2017 TALKS at the IACS-UST
Catherine Liu
Acting Chair, Professor, Film & Media Studies
School of Humanities, University of California, Irvine.
OCT/2 (MON) 15:00-17:00 NCTU
Neoliberalism, the Construction of Choice and the Populist Revolt
In this paper, I give an overview of the game theory, consumer choice and neoliberal hegemony in shaping our notions of freedom and sovereignty in the past three decades. ”Choice” for liberals and conservatives was considered the highest value in shaping an individual’s relationship to other: making choices was the primary activity of rational actors whose concerted activities were supposed to produce the highest value for all in the theory of free markets. There was a consensus that everyone had to be for the maximization of ‘choice.’ In the political crisis precipitated by the 2008 economic crisis, led to a popular rejection of the neoliberal consensus. I look back at the recent history of the populist/globalist framing of political choices and argue that a return to the Left critique is critical to grasping proper action the post-neoliberal era.
OCT/3 (TUE)10:00-12:00
The Last Meritocrat: Campus Culture Wars and the Liberal Consensus Undone
This paper looks at the relationship between Barack Obama as the Last Meritocrat and the Campus Culture Wars that erupted during the last few years. I report on the ‘trigger’ warning scandals, the ‘mattress’ girl performance at Columbia University and the recent controversies and Evergreen State and I try to give a political and economic analysis of the crisis of meritocracy and the American professional managerial class’ attempts to cling to its identity at a time of political insurgency and economic turmoil
OCT/5 (THU) 10:00-12:00
“Work and Play in Hou Hsiao-hsien’s Cinematic Universe”

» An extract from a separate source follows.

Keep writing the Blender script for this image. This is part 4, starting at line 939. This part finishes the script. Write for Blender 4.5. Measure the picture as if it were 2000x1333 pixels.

In this paper, I look at Hou Hsiao-hsien’s career-long meditations on work and play in his cinematic universe. Using the theories of D. W. Winnicott instead of Jacques Lacan or traditional psychoanalytic film theory, I try to understand how Hou is creating a different kind of visual/temporal space in which the anxieties and pleasures of industrializing and de-industrializing Taiwan are positioned as reflections on the social frames of desire and identity.